Good hot porridge

porridge
You may find this post both patronising and hypercritical if you read the one I wrote a while back criticising Jamie Oliver for including a fish finger sandwich in his recipe book. But I’m posting this recipe because my daughter Elizabeth loves porridge and I would like my way of cooking it to be written down so that she can make it the same way when she’s a big girl. And remember, you don’t have to fork out £20 to read this blog.
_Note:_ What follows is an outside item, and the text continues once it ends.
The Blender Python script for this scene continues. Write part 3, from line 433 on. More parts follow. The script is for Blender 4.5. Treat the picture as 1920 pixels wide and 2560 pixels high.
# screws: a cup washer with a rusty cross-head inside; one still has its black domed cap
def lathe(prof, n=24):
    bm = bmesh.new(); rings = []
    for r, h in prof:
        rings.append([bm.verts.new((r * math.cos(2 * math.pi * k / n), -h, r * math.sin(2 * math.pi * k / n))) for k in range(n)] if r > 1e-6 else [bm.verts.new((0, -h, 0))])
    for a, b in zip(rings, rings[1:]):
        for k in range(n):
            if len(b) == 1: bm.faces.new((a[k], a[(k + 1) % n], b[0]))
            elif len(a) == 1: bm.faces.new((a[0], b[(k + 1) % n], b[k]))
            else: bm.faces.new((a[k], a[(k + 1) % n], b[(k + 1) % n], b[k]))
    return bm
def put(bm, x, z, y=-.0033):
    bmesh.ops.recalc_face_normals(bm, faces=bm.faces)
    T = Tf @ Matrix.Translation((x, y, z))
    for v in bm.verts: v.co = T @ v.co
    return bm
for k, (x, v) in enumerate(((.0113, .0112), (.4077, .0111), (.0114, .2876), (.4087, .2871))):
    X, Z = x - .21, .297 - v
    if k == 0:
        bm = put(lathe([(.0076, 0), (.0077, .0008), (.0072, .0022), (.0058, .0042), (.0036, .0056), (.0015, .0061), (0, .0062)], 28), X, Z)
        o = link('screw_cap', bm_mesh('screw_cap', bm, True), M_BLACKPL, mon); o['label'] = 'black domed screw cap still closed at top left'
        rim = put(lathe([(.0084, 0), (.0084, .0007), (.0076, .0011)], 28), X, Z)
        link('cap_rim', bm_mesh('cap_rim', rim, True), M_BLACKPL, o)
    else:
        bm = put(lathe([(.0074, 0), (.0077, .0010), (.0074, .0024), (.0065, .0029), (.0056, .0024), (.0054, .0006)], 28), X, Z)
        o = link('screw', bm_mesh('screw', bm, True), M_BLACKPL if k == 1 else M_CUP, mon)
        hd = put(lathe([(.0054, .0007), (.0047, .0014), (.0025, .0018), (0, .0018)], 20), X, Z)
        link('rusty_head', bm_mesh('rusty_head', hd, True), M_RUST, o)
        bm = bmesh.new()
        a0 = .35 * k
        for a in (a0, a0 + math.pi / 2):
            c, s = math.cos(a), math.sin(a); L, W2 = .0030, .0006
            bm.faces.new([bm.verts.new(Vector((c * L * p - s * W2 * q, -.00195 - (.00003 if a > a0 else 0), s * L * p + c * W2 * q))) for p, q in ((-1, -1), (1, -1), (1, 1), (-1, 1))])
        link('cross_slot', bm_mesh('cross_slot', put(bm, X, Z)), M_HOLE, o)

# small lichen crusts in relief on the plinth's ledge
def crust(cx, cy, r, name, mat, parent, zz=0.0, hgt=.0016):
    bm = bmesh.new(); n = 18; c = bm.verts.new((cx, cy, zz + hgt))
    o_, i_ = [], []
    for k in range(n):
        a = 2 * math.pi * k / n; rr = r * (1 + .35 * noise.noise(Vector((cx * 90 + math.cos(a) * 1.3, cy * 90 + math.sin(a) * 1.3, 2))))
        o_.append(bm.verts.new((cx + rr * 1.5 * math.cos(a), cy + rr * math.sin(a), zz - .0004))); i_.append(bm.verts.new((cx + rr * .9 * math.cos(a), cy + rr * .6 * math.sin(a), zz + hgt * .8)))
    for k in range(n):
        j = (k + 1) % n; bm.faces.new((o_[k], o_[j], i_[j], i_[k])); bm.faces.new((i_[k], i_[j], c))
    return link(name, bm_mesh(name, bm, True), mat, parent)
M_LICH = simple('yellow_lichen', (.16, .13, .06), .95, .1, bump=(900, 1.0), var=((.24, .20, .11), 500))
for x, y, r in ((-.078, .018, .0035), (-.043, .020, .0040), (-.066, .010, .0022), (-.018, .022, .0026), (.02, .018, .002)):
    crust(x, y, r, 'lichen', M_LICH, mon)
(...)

Porridge is often classed as poor food because it’s cheap. I ate it for two meals a day when I was a skint graduate desperate to live in London with an unemployed boyfriend to support and too much pride to go running to the bank of mum and dad. But even then I really didn’t mind eating so much porridge because, just like my daughter, I LOVE it.

And now that money is not a huge issue but time is, porridge has become a real luxury for me. Most weekdays breakfast is a small bowl of muesli or a slice of toast eaten standing up whilst doing several other things, but when I can find time to make porridge I’m always pleased that I did. Here’s how I do it.

Porridge

Serves 2

  • 100g whole rolled jumbo oats
  • 450ml water
  • a pinch of salt
  • 1 tablespoon honey
  • 1 tablespoon of semi-skimmed milk
  • A little freshly grated nutmeg or cinnamon

Start the process the night before (remembering this is the trickiest bit). Measure the oats into a saucepan and soak in 450ml of cold water. Cover with a lid and leave overnight. This part is essential for a lovely creamy texture even though you are just using water.

In the morning put the pan on a high heat until it just starts to bubble. Turn the heat down to medium and cook for about 3-5 minutes, stirring continuously so that it doesn’t stick. If you think the porridge is a little thick for your liking then you can just add a bit more water.

Spoon into bowls and pour over 1 tablespoon of milk and add a drizzle of honey and some grated nutmeg. If you’re feeling really luxurious then you can use cream instead of milk which is delicious and an occasional weekend treat.

NOTE: Providing you don’t use cream this is great diet food. It really fills you up and is only 256 calories per serving (oats 185 calories, honey 64 calories, milk 7 calories).

Porridge and Elizabeth 1

Elizabeth enjoying her morning porridge.